• _What to produce_:
Begin with the first line below and retype each line exactly through the line containing "return 960+F*x/f, 640-F*up/f". Any pictures are to be left out.

• _Supplied data_:
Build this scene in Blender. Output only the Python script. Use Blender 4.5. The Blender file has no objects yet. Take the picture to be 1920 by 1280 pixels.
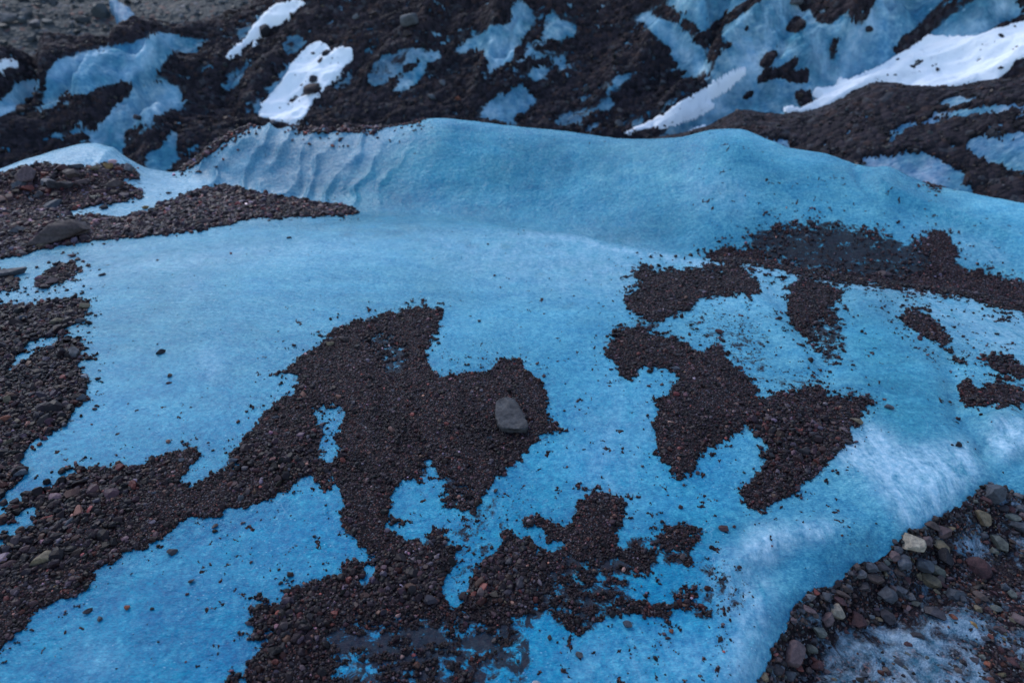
import bpy, bmesh, math
import numpy as np
rng = np.random.default_rng(7)
sc = bpy.context.scene
COL = sc.collection
# ------------------------------------------------------------------ camera model
H = 1.6; PITCH = math.radians(30.0); F = 1280.0
CP, SP = math.cos(PITCH), math.sin(PITCH)

def ang(u, v):
    """photo direction -> azimuth, depression"""
    u = np.asarray(u, float); v = np.asarray(v, float)
    X = (u-960)/F; Y = (640-v)/F
    wx = X; wy = CP + Y*SP; wz = -SP + Y*CP
    return np.arctan2(wx, wy), np.arctan2(-wz, np.hypot(wx, wy))

def project(x, y, z):
    z = z-H
    f = y*CP - z*SP; up = y*SP + z*CP
    f = np.where(f < .05, .05, f)
    return 960+F*x/f, 640-F*up/f

# ------------------------------------------------------------------ noise
_p = np.random.default_rng(3).permutation(4096)
_g = np.random.default_rng(4).random((4096, 2))*2-1
_g /= np.linalg.norm(_g, axis=1)[:, None]
def perlin(x, y):
    xi = np.floor(x).astype(np.int64); yi = np.floor(y).astype(np.int64)
    xf = x-xi; yf = y-yi
    sx = xf*xf*xf*(xf*(xf*6-15)+10); sy = yf*yf*yf*(yf*(yf*6-15)+10)
    def gr(i, j, dx, dy):
        h = _p[(_p[i & 4095]+j) & 4095]
        g = _g[h]; return g[..., 0]*dx+g[..., 1]*dy
    a = gr(xi, yi, xf, yf); b = gr(xi+1, yi, xf-1, yf)
    c = gr(xi, yi+1, xf, yf-1); d = gr(xi+1, yi+1, xf-1, yf-1)
    return (a+(b-a)*sx + ((c+(d-c)*sx)-(a+(b-a)*sx))*sy)*1.4
def fbm(x, y, o=4, g=.5, off=0.):
    s = 0; a = 1; t = 0
    for i in range(o):
        s = s+a*perlin(x+off+i*17.3, y+off*1.7-i*9.1); t += a; a *= g; x = x*2.03; y = y*2.03
    return s/t
def ridged(x, y, o=4, g=.5, off=0.):
    s = 0; a = 1; t = 0
    for i in range(o):
        s = s+a*(1-2*np.abs(perlin(x+off+i*7.3, y+off-i*3.1))); t += a; a *= g; x = x*2.03; y = y*2.03
    return s/t
def sstep(a, b, x):
    t = np.clip((x-a)/(b-a), 0, 1); return t*t*(3-2*t)

# ------------------------------------------------------------------ rasters in photo space
RS = .5; RM = 300
RW = int((1920+2*RM)*RS); RH = int((1280+2*RM)*RS)
def poly(pts, n_only=None):
    """even-odd raster of a polygon"""
    P = (np.asarray(pts, float)+RM)*RS
    out = np.zeros((RH, RW), bool)
    y0 = max(0, int(P[:, 1].min())-1); y1 = min(RH, int(P[:, 1].max())+2)
    xs = np.arange(RW)+.5
    n = len(P)
    for r in range(y0, y1):
        yc = r+.5; cr = []
        for i in range(n):
            ax, ay = P[i]; bx, by = P[(i+1) % n]
            if (ay <= yc) != (by <= yc):
                cr.append(ax+(yc-ay)*(bx-ax)/(by-ay))
        cr.sort()
        for a, b in zip(cr[::2], cr[1::2]):
            out[r, (xs >= a) & (xs < b)] = True
    return out
def _box(a, r):
    if r < 1: return a
    k = 2*r+1
    for ax in (0, 1):
        pad = [(0, 0), (0, 0)]; pad[ax] = (r+1, r)
        c = np.cumsum(np.pad(a, pad, mode='edge'), axis=ax)
        a = (c[k:]-c[:-k])/k if ax == 0 else (c[:, k:]-c[:, :-k])/k
    return a
def blur(a, s):
    """approx gaussian, s in photo px"""
    a = a.astype(np.float64); r = max(1, int(round(s*RS*1.0)))
    for _ in range(3): a = _box(a, r)
    return a
def union(polys):
    m = np.zeros((RH, RW), bool)
    for p in polys: m |= poly(p)
    return m
def samp(R, u, v):
    x = (np.asarray(u)+RM)*RS-.5; y = (np.asarray(v)+RM)*RS-.5
    x = np.clip(x, 0, RW-1.001); y = np.clip(y, 0, RH-1.001)
    xi = x.astype(int); yi = y.astype(int); xf = x-xi; yf = y-yi
    return (R[yi, xi]*(1-xf)+R[yi, xi+1]*xf)*(1-yf)+(R[yi+1, xi]*(1-xf)+R[yi+1, xi+1]*xf)*yf
_VV, _UU = np.mgrid[0:RH, 0:RW]
_UU = (_UU+.5)/RS-RM; _VV = (_VV+.5)/RS-RM
def linefield(pts):
    """distance in photo px to a polyline and signed side"""
    d = np.full((RH, RW), 1e9); sg = np.zeros((RH, RW))
    for (ax, ay), (bx, by) in zip(pts[:-1], pts[1:]):
        ex, ey = bx-ax, by-ay; L = ex*ex+ey*ey
        t = np.clip(((_UU-ax)*ex+(_VV-ay)*ey)/L, 0, 1)
        dd = np.hypot(_UU-ax-t*ex, _VV-ay-t*ey)
        s = np.sign(ex*(_VV-ay)-ey*(_UU-ax))
        m = dd < d; d[m] = dd[m]; sg[m] = s[m]
    return d, d*sg

# ------------------------------------------------------------------ polar sheets
def curve(pts):
    """photo polyline -> depression as a function of azimuth"""
    P = np.asarray(pts, float); U = []; V = []
    for (a, b) in zip(P[:-1], P[1:]):
        n = max(2, int(abs(b[0]-a[0])/8)); t = np.arange(n)/n
        U += list(a[0]+(b[0]-a[0])*t); V += list(a[1]+(b[1]-a[1])*t)
    U.append(P[-1][0]); V.append(P[-1][1])
    V = np.array(V); k = np.array([1, 2, 3, 2, 1.])/9
    V[2:-2] = np.convolve(V, k, 'valid')
    th, de = ang(U, V); o = np.argsort(th)
    return lambda t: np.interp(t, th[o], de[o])
def ramp(us, vals):
    th, _ = ang(us, np.full(len(us), 350.))
    return lambda t: np.interp(t, th, vals)
def pchip(X, Y, xq):
    """X,Y (K,T) knots per column, xq (R,) -> (R,T)"""
    K, T = X.shape; h = np.diff(X, axis=0); d = np.diff(Y, axis=0)/h
    m = np.zeros_like(Y); m[0] = d[0]; m[-1] = d[-1]
    for k in range(1, K-1):
        w1 = 2*h[k]+h[k-1]; w2 = h[k]+2*h[k-1]
        ok = d[k-1]*d[k] > 0
        with np.errstate(all='ignore'):
            v = (w1+w2)/(w1/d[k-1]+w2/d[k])
        m[k] = np.where(ok, v, 0)
    out = np.zeros((len(xq), T)); q = xq[:, None]
    for k in range(K-1):
        t = (q-X[k])/h[k]
        lo = (t >= 0) if k else np.ones_like(t, bool)
        hi = (t < 1) if k < K-2 else np.ones_like(t, bool)
        tt = np.clip(t, 0, 1)
        v = (2*tt**3-3*tt**2+1)*Y[k]+(tt**3-2*tt**2+tt)*h[k]*m[k]+(-2*tt**3+3*tt**2)*Y[k+1]+(tt**3-tt**2)*h[k]*m[k+1]
        out = np.where(lo & hi, v, out)
    return out
class Sheet:
    def __init__(s, t0, t1, nt, r, knots, disp=None, logr=True):
        s.th = np.linspace(t0, t1, nt); s.r = r
        ks = [k(s.th) for k in knots]
        X = np.array([k[0] for k in ks]); Y = np.array([k[1] for k in ks])
        for i in range(1, len(X)): X[i] = np.maximum(X[i], X[i-1]+.05)
        s.Z = pchip(X, Y, r)
        s.R, s.T = np.meshgrid(r, s.th, indexing='ij')
        s.X = s.R*np.sin(s.T); s.Y = s.R*np.cos(s.T)
        if disp is not None:
            u, v = project(s.X, s.Y, s.Z); s.Z = s.Z+disp(u, v, s.X, s.Y, s.Z)
    def z(s, th, r):
        ti = (np.asarray(th)-s.th[0])/(s.th[-1]-s.th[0])*(len(s.th)-1)
        ri = np.interp(r, s.r, np.arange(len(s.r)))
        ti = np.clip(ti, 0, len(s.th)-1.001); ri = np.clip(ri, 0, len(s.r)-1.001)
        a = ri.astype(int); b = ti.astype(int); x = ri-a; y = ti-b; Z = s.Z
        return (Z[a, b]*(1-x)+Z[a+1, b]*x)*(1-y)+(Z[a, b+1]*(1-x)+Z[a+1, b+1]*x)*y
    def zxy(s, x, y): return s.z(np.arctan2(x, y), np.hypot(x, y))
    def hit(s, u, v, rmin=None):
        """first visible point of the sheet under a photo point"""
        th, de = ang(u, v); th = np.atleast_1d(th); de = np.atleast_1d(de)
        rr = s.r if rmin is None else s.r[s.r >= rmin]
        out = []
        for t, d in zip(th, de):
            z = s.z(np.full(len(rr), t), rr); ray = H-rr*math.tan(d)
            k = np.argmax(z > ray)
            if k == 0: k = len(rr)-1 if z[0] <= ray[0] else 1
            f0 = ray[k-1]-z[k-1]; f1 = ray[k]-z[k]
            w = f0/(f0-f1) if abs(f0-f1) > 1e-9 else 0
            r = rr[k-1]+(rr[k]-rr[k-1])*np.clip(w, 0, 1)
            out.append((r*math.sin(t), r*math.cos(t), float(s.z(t, r)), r))
        return np.array(out)

# ------------------------------------------------------------------ meshes
def link(name, me, mat=None, parent=None):
    o = bpy.data.objects.new(name, me); COL.objects.link(o)
    if mat is not None: me.materials.append(mat)
    if parent is not None: o.parent = parent
    return o
def raw_mesh(name, V, Fq, nv, smooth=True, cols=None, attrs=None):
    """V (N,3), Fq flat vertex indices with nv corners per face"""
    me = bpy.data.meshes.new(name)
    nf = len(Fq)//nv
    me.vertices.add(len(V)); me.vertices.foreach_set('co', np.ascontiguousarray(V, np.float32).ravel())
    me.loops.add(len(Fq)); me.loops.foreach_set('vertex_index', np.ascontiguousarray(Fq, np.int32))
    me.polygons.add(nf); me.polygons.foreach_set('loop_start', np.arange(0, nf*nv, nv, dtype=np.int32))
    me.polygons.foreach_set('use_smooth', np.full(nf, smooth))
    if cols is not None:
        a = me.color_attributes.new('col', 'FLOAT_COLOR', 'POINT')
        c = np.ones((len(V), 4), np.float32); c[:, :3] = cols; a.data.foreach_set('color', c.ravel())
    for k, d in (attrs or {}).items():
        a = me.attributes.new(k, 'FLOAT', 'POINT'); a.data.foreach_set('value', np.ascontiguousarray(d, np.float32))
    me.update(calc_edges=True)
    return me
def grid_mesh(name, X, Y, Z, cols=None, attrs=None, keep=None):
    R, C = X.shape
    idx = np.arange(R*C).reshape(R, C)
    q = np.stack([idx[:-1, :-1], idx[:-1, 1:], idx[1:, 1:], idx[1:, :-1]], -1).reshape(-1, 4)
    V = np.stack([X, Y, Z], -1).reshape(-1, 3)
    cols = None if cols is None else cols.reshape(-1, 3)
    attrs = {k: a.ravel() for k, a in (attrs or {}).items()}
    if keep is not None:
        k = keep.ravel(); q = q[k[q].any(1)]
        used = np.unique(q); m = np.full(R*C, -1, np.int64); m[used] = np.arange(len(used))
        q = m[q]; V = V[used]
        if cols is not None: cols = cols[used]
        attrs = {a: b[used] for a, b in attrs.items()}
    return raw_mesh(name, V, q.ravel(), 4, True, cols, attrs)
def props(o, label=None, cat=None, group=None, kind=None):
    if label: o['label'] = label
    if cat: o['category'] = cat
    if group: o['group'] = group
    if kind: o['kind'] = kind
    return o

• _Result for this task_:
Build this scene in Blender. Output only the Python script. Use Blender 4.5. The Blender file has no objects yet. Take the picture to be 1920 by 1280 pixels.
import bpy, bmesh, math
import numpy as np
rng = np.random.default_rng(7)
sc = bpy.context.scene
COL = sc.collection
# ------------------------------------------------------------------ camera model
H = 1.6; PITCH = math.radians(30.0); F = 1280.0
CP, SP = math.cos(PITCH), math.sin(PITCH)

def ang(u, v):
    """photo direction -> azimuth, depression"""
    u = np.asarray(u, float); v = np.asarray(v, float)
    X = (u-960)/F; Y = (640-v)/F
    wx = X; wy = CP + Y*SP; wz = -SP + Y*CP
    return np.arctan2(wx, wy), np.arctan2(-wz, np.hypot(wx, wy))

def project(x, y, z):
    z = z-H
    f = y*CP - z*SP; up = y*SP + z*CP
    f = np.where(f < .05, .05, f)
    return 960+F*x/f, 640-F*up/f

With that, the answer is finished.